Through the lens of their favorite historical figures?  As if the post came from the protagonist of a recent novel?  Will the view toward explaining what the existential everyman would do?
Permalink zed 
March 12th, 2007 2:23pm
"Maybe you should buy an XBOX?"

Heh. Sarcasm? I do have one. I game quite a bit. I like things that are very hard. I'll usually crank anything to the hardest difficulty it can possibly be.

There is perhaps some truth in your calling BS. I think it does go that way too. But I don't fear failure, or hard work.

I fear large time investment with subsequent feelings of little accomplishment. It's probably because I look to the end of the road and just write it off as unworthy of the journey. Maybe this is a sort of false veil for underachievement also. If it is, what do you do about it?

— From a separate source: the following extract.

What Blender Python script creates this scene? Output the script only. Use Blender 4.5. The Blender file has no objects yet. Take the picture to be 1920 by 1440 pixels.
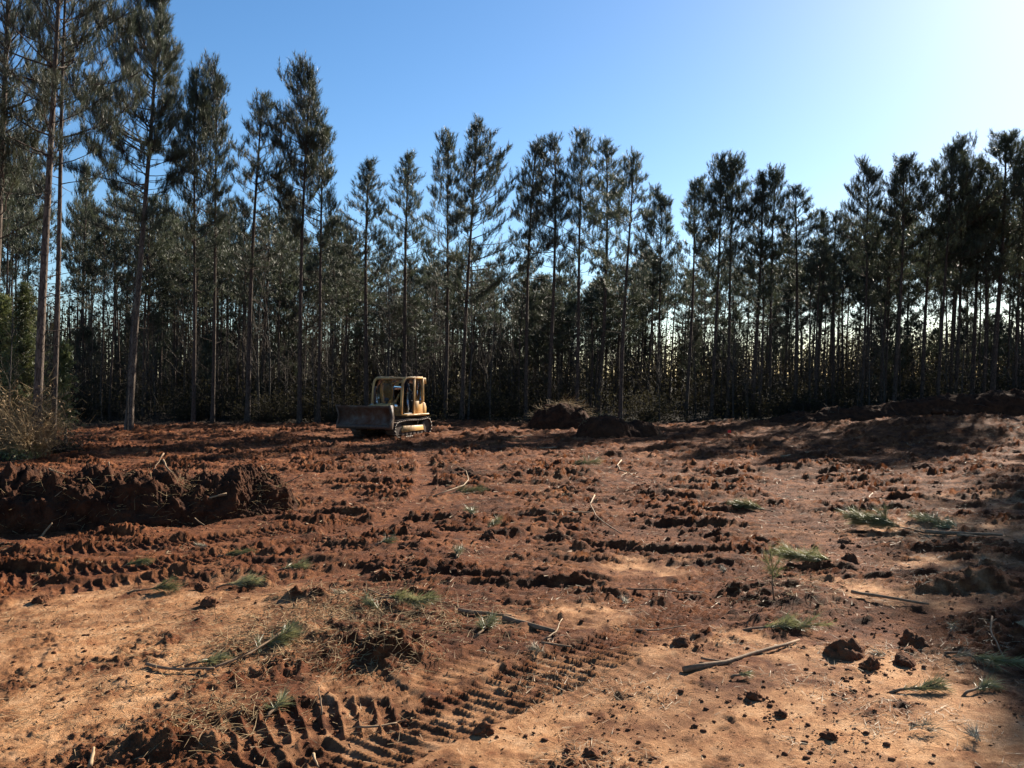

I'm just very results oriented. I need constant feedback showing progression.
Permalink Send private email JoC 
March 12th, 2007 2:25pm
I think it was pretty obvious what you were saying. Shifting from the learn phase to the do phase. See the Jimmy Connors anecdote above. Everyone, even "professional learners" like professors, do it.
Permalink Send private email strawberry snowflake 
March 12th, 2007 2:26pm
It's ok not to practice more than one hour a day if teaching is what you enjoy the most.
Permalink Send private email Rick, try writing better English 
March 12th, 2007 2:33pm
"I fear large time investment with subsequent feelings of little accomplishment. It's probably because I look to the end of the road and just write it off as unworthy of the journey."

There must be something you feel is worth doing?  Getting good at. Trying hard for. Brainstorm a little.

"I'm just very results oriented. I need constant feedback showing progression."

I'm the same way.  I don't have a good answer for you.  The advice is all over the map.  Do what's easy. Do what comes naturally.  All new beginnings are hard.  Everything worth doing is hard.

That's part of the fun of programming isn't it?  You can setup a quick feedback loop and you're often seeing progress either in your skills and knowledge or in the product. 

I find you can set this feedback loop up in a lot of other things.  Get a coach or a mentor, who can tell you what you're doing right and wrong.  And measure everything you can measure.